Requirement => Find each line containing the string "True". Copy it.

Data lines =>
╭──
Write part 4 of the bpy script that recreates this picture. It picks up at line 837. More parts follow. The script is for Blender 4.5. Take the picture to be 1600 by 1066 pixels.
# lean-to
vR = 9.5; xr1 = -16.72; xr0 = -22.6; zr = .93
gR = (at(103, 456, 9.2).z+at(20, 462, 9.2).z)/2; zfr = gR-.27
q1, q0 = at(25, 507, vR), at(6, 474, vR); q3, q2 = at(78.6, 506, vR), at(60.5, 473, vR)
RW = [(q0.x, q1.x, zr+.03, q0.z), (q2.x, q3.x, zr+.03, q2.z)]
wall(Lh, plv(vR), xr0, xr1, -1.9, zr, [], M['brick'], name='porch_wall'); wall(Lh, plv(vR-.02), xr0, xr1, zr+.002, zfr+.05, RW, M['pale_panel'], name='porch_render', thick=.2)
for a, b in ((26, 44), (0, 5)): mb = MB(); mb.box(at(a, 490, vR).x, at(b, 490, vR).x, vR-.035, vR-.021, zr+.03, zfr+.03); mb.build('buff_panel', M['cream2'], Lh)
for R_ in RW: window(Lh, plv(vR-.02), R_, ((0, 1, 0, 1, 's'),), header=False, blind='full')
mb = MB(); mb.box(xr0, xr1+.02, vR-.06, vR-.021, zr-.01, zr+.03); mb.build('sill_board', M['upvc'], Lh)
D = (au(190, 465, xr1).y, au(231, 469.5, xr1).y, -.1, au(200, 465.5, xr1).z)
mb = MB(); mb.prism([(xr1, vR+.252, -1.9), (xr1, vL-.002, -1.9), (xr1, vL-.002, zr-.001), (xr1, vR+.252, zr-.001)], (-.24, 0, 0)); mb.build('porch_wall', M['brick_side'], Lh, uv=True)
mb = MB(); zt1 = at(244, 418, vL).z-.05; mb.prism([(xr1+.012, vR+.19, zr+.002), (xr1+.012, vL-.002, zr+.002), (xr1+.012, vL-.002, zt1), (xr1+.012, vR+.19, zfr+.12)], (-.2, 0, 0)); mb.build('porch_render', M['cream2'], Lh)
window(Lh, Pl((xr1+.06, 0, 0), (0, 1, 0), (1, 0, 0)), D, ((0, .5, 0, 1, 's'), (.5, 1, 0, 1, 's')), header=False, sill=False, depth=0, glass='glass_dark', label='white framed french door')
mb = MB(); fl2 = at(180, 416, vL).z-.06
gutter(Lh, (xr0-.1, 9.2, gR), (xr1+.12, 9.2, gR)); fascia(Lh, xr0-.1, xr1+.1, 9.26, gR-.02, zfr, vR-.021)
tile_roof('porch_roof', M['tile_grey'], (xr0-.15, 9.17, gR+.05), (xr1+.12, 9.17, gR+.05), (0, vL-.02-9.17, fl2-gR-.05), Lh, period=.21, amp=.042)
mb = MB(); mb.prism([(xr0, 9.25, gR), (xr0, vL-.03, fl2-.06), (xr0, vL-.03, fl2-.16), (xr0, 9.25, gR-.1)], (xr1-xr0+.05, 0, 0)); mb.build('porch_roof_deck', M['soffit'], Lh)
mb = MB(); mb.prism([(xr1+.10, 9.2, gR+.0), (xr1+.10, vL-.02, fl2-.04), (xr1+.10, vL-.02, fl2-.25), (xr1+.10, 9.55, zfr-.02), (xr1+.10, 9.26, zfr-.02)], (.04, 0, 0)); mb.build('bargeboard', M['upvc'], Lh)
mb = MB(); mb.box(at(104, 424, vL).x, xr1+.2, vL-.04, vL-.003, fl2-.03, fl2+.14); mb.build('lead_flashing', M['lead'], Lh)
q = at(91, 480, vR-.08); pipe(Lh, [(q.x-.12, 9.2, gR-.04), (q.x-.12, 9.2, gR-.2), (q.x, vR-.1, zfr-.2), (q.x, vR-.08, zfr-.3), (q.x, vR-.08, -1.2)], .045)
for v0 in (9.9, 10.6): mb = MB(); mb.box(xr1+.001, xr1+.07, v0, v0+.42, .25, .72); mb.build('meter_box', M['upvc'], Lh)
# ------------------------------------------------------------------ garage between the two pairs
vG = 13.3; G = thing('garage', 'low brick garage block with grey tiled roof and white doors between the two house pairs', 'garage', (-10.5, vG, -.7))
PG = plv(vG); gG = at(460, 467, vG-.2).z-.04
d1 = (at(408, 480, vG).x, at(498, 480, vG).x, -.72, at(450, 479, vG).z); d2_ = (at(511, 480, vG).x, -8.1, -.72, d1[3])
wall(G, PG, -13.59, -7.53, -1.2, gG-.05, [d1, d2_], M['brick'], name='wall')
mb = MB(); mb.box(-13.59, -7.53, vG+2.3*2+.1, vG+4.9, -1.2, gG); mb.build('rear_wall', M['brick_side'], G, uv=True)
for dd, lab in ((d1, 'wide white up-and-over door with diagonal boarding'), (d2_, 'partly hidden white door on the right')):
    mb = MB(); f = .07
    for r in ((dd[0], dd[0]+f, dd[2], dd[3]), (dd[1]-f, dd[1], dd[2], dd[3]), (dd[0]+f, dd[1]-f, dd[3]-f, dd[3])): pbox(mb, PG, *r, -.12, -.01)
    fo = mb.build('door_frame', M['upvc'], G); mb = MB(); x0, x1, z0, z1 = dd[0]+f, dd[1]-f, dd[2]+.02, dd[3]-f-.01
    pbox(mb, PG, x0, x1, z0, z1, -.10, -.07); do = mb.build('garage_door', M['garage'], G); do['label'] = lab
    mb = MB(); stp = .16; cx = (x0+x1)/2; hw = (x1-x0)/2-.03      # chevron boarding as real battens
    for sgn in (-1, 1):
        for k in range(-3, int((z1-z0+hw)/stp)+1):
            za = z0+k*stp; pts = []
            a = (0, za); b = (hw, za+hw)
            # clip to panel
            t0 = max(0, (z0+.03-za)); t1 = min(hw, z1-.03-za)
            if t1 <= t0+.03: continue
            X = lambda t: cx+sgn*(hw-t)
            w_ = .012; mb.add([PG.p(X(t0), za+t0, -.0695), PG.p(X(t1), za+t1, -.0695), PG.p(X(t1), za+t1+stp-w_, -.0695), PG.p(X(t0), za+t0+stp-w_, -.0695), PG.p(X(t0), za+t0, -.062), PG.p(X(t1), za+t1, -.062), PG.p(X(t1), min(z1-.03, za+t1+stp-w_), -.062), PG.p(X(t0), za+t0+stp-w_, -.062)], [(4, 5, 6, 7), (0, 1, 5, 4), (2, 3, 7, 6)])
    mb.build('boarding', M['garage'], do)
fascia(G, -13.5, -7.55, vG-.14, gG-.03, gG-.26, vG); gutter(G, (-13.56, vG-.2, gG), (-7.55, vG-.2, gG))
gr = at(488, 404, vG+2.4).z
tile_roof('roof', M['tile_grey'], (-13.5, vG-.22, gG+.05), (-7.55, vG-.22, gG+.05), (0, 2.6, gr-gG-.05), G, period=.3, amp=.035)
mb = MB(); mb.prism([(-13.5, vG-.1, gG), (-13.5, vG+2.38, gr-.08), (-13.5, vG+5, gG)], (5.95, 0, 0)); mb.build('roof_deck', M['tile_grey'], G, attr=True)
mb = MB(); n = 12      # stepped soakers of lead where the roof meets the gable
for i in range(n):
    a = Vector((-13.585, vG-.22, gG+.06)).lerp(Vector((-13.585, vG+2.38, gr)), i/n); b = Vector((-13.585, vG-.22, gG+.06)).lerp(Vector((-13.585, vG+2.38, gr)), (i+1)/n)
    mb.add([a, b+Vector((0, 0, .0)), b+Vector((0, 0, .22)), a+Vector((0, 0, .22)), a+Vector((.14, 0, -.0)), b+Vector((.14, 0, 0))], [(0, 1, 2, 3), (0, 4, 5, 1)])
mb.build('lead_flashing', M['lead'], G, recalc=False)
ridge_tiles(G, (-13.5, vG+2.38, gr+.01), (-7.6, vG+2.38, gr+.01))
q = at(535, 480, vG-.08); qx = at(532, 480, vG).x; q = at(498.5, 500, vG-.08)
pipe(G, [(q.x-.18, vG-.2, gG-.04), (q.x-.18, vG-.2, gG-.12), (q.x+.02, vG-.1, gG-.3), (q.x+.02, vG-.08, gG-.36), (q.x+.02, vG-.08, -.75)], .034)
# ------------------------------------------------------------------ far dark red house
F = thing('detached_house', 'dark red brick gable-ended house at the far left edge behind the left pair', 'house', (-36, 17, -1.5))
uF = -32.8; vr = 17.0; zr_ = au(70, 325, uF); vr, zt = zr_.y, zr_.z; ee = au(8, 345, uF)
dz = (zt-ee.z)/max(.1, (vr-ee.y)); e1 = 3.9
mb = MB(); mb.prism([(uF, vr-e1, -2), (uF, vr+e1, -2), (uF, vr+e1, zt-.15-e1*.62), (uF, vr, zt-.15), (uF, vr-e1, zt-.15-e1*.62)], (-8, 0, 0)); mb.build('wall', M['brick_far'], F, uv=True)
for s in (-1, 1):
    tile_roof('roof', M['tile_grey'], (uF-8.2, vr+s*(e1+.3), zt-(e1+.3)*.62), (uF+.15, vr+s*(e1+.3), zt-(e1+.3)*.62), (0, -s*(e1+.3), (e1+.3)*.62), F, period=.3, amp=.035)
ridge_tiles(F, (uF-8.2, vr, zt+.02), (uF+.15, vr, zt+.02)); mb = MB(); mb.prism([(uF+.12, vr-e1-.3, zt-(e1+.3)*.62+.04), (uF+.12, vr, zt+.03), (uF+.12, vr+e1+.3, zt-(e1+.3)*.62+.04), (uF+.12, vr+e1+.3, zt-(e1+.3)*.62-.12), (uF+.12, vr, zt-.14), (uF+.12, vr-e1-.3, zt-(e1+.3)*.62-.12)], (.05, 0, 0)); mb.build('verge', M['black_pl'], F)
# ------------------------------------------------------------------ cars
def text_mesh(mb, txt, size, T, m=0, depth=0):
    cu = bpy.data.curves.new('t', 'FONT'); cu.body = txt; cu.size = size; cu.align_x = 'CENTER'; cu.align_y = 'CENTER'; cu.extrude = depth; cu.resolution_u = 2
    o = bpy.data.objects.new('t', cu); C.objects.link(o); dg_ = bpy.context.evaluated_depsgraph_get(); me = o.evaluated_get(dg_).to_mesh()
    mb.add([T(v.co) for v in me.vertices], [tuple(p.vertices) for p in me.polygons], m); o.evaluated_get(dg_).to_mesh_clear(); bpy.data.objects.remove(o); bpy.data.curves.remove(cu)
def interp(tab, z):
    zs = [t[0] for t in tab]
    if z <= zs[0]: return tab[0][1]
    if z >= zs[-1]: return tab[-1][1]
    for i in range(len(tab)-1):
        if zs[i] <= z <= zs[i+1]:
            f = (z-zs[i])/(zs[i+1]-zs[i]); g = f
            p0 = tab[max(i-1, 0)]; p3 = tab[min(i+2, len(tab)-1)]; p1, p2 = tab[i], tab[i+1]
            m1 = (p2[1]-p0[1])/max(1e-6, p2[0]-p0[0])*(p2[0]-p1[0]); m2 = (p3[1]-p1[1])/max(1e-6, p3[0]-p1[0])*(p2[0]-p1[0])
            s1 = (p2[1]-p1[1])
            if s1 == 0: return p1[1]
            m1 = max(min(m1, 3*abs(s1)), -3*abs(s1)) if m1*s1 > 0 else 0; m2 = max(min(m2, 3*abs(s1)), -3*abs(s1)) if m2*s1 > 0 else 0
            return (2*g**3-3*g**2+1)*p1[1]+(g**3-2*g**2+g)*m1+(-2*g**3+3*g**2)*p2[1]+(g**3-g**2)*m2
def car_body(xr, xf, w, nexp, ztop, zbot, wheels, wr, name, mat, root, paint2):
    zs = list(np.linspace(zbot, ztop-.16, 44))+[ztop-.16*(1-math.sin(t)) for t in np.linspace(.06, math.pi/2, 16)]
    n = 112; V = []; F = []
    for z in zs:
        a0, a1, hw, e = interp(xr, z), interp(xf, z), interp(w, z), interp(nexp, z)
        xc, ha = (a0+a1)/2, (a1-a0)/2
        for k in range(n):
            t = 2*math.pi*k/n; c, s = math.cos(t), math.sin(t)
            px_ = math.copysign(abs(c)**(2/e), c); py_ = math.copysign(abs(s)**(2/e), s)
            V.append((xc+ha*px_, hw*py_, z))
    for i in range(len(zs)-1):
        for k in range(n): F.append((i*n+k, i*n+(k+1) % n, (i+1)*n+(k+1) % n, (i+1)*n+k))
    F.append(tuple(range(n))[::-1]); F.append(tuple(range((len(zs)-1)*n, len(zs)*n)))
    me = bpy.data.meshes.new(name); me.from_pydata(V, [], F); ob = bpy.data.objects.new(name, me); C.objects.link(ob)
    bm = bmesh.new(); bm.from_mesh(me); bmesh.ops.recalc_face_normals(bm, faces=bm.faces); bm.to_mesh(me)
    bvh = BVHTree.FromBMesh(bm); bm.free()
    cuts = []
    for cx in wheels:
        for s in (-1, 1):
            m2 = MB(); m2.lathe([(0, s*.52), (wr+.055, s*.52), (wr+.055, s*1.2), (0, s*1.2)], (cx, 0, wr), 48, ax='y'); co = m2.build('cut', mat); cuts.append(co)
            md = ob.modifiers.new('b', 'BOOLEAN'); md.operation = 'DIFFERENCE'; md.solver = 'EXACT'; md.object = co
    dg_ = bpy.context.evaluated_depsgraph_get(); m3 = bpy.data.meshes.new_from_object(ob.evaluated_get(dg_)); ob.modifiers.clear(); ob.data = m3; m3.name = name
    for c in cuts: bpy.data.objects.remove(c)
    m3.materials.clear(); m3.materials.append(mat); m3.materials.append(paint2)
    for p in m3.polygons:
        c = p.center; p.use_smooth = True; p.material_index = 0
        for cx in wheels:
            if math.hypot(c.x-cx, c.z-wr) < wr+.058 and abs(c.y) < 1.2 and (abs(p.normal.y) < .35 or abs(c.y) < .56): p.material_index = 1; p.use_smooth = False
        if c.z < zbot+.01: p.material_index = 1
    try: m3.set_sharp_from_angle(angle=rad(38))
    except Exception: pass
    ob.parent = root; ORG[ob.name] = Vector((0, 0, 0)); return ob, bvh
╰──
Solution to this task =>
mb = MB(); mb.prism([(xr1, vR+.252, -1.9), (xr1, vL-.002, -1.9), (xr1, vL-.002, zr-.001), (xr1, vR+.252, zr-.001)], (-.24, 0, 0)); mb.build('porch_wall', M['brick_side'], Lh, uv=True)
mb = MB(); mb.box(-13.59, -7.53, vG+2.3*2+.1, vG+4.9, -1.2, gG); mb.build('rear_wall', M['brick_side'], G, uv=True)
mb = MB(); mb.prism([(-13.5, vG-.1, gG), (-13.5, vG+2.38, gr-.08), (-13.5, vG+5, gG)], (5.95, 0, 0)); mb.build('roof_deck', M['tile_grey'], G, attr=True)
mb = MB(); mb.prism([(uF, vr-e1, -2), (uF, vr+e1, -2), (uF, vr+e1, zt-.15-e1*.62), (uF, vr, zt-.15), (uF, vr-e1, zt-.15-e1*.62)], (-8, 0, 0)); mb.build('wall', M['brick_far'], F, uv=True)
        c = p.center; p.use_smooth = True; p.material_index = 0